Throughout the study of recorded history historians, especially in modern times, have noted that there seem to be watershed events that have been so significant that they alter the course of history in major portions of the world, if not in the entire world. These events, whether sudden cataclysm or protracted phenomenon, allow historians to divide the time line of human existence into eras each dominated by a different set of political, socioeconomic, and often international determinants that constitute a specific world order or international fabric.
Some will no doubt recall that Roman political, military, and socioeconomic power dominated most of the Western world for 400 years until nomadic invasions from outside and internal alterations of the Roman social pattern slowly but surely led to its demise and the reweaving of the tapestry of the Western world.

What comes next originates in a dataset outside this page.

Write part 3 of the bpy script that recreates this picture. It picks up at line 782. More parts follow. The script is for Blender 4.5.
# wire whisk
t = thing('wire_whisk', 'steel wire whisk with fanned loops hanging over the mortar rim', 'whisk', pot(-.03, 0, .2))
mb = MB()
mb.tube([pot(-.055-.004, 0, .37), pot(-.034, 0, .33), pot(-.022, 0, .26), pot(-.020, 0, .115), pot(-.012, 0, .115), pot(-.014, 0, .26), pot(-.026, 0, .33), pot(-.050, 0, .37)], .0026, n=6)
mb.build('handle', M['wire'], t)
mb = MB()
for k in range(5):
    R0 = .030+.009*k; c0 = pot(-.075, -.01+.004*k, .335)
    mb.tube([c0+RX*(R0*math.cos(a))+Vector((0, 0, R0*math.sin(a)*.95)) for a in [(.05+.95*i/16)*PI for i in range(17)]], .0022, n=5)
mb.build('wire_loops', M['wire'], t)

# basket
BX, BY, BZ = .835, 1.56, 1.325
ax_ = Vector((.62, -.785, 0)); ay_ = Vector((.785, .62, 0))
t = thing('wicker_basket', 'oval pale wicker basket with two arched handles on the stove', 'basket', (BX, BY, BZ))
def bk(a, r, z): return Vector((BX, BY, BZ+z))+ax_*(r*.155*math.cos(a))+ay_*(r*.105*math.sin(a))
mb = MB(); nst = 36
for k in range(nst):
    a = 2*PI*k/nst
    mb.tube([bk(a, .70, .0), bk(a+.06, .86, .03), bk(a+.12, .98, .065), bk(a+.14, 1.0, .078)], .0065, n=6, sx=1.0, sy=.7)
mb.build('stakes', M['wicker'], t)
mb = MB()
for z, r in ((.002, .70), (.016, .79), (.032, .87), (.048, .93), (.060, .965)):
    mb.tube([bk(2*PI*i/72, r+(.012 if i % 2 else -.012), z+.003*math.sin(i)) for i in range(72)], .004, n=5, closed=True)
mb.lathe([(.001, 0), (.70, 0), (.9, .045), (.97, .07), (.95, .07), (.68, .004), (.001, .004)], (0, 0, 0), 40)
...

Most students of China remember the Taiping Rebellion of the mid-nineteenth century that undercut the power of the Qing Dynasty at the very time that that group of political leaders was being challenged from outside by newly industrialized Western states. This protracted civil conflict eventually led to Chinese subjugation at the hands of the West and eventually a nationalist revolution. Not long after, the Sino-Japanese War and World War II ultimately led to the rise of the People's Republic of China.
In U.S. history, the outcome of the Civil War gradually led to a complete reweaving of America's entire social fabric, especially in the South. On the world stage, World War I and World War II both led to the reordering of the world's power structure and resewing of its social tapestry. Of special interest to this study s the fact that World War II all but totally eliminated the defeated states as world powers for at least a decade and created what appeared to many to be a bipolar world reality commonly called the "Cold War."
Japan and Germany would reemerge in the 1960s and 1970s, as economic powers, but the predominant aspect of the foreign policies of the world's two major military superpowers--the United States and USSR--remained for over forty-five years aimed at how to block the interests of the other throughout the world. This U.S.-Soviet rivalry spawned brushfire wars, Marxist revolutions, and Soviet-American intervention mostly in the emerging former colonial nations of Asia, Africa, and Latin America.
In the late 1980s, the economic failure of Soviet socialism led to a collapse of the Communist states of Eastern Europe and eventually, in the early 1990s, the end of the Soviet Union itself. In the aftermath of this milestone, a new socioeconomic and political structure evolved in Europe and, some have argued, in the world as well. President George Bush declared that the formation of the Gulf War coalition proved that a new world order was being formed.
Since then many historians, economists, sociologists, anthropologists, political scientists, business experts, military analysts, and others have tried to examine the efficacy of this declaration of a "new world order." While it seems clear to many observers that Europe and the West have sewn a new fabric, many are not so sure that this has been a worldwide phenomenon. It is a hotly debated issue these days, and it is the focal point of this book. In the case, the authors and editors of Weaving a New Tapestry have chosen to examine whether or not the "new world order" has included Asia or at least materially affected Asia. These scholars of the Asian continent have written fourteen chapters covering various aspects of East, North, Southeast, and South Asian society, economics, politics, women's rights, human rights, pedagogy, and and international relations to see what, if any, effects the fall of the Soviet Union has had on these nations.
We would like to dedicate this book to those who study the history and circumstances
of the world and do not remain tied to their own little corner of this planet.
We especially wish to recognize those who care for their fellow man who travel
to far away places not to plunder or to exploit but to hold out a helping hand
and learn from their fellow human beings. Not all of us can be Mother Teresa
nor should we be. But realizing that there is a great wide world out there is
the first step in understanding the wonder of creation and that the true beauty
in the world's tapestry is in its marvelous diversity.